Lanczos, the transfer matrix, and the signal-to-noise problem

TL;DR

This paper presents a novel application of the Lanczos algorithm combined with a bootstrap method to efficiently and accurately determine the energy spectrum in lattice QCD, improving convergence and error estimation.

Contribution

It introduces a new approach using Lanczos and bootstrap techniques for spectral analysis in lattice QCD, enhancing accuracy and convergence over traditional methods.

Findings

Faster ground-state convergence than effective mass methods.

More accurate energy estimates than multi-state fits.

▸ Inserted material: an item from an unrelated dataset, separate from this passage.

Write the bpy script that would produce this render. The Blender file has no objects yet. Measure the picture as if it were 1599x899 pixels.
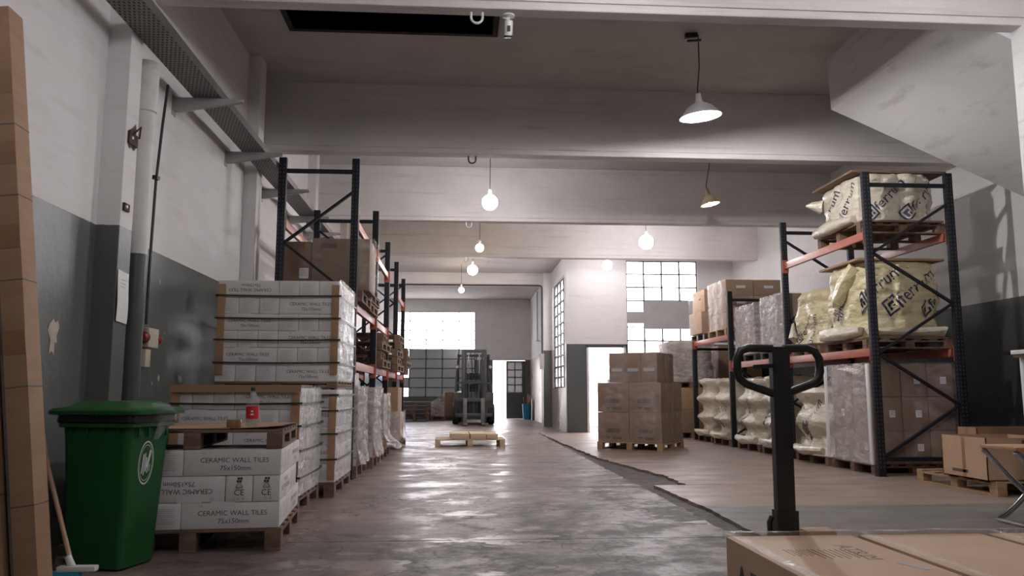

Provides two-sided error bounds for results.

Abstract

This work introduces a method for determining the energy spectrum of lattice quantum chromodynamics (LQCD) by applying the Lanczos algorithm to the transfer matrix and using a bootstrap generalization of the Cullum-Willoughby method to filter out spurious eigenvalues. Proof-of-principle analyses of the simple harmonic oscillator and the LQCD proton mass demonstrate that this method provides faster ground-state convergence than the "effective mass," which is related to the power-iteration algorithm. Lanczos provides more accurate energy estimates than multi-state fits to correlation functions with small imaginary times while achieving comparable statistical precision. Two-sided error bounds are computed for Lanczos results and guarantee that excited-state effects cannot shift Lanczos results far outside their statistical uncertainties.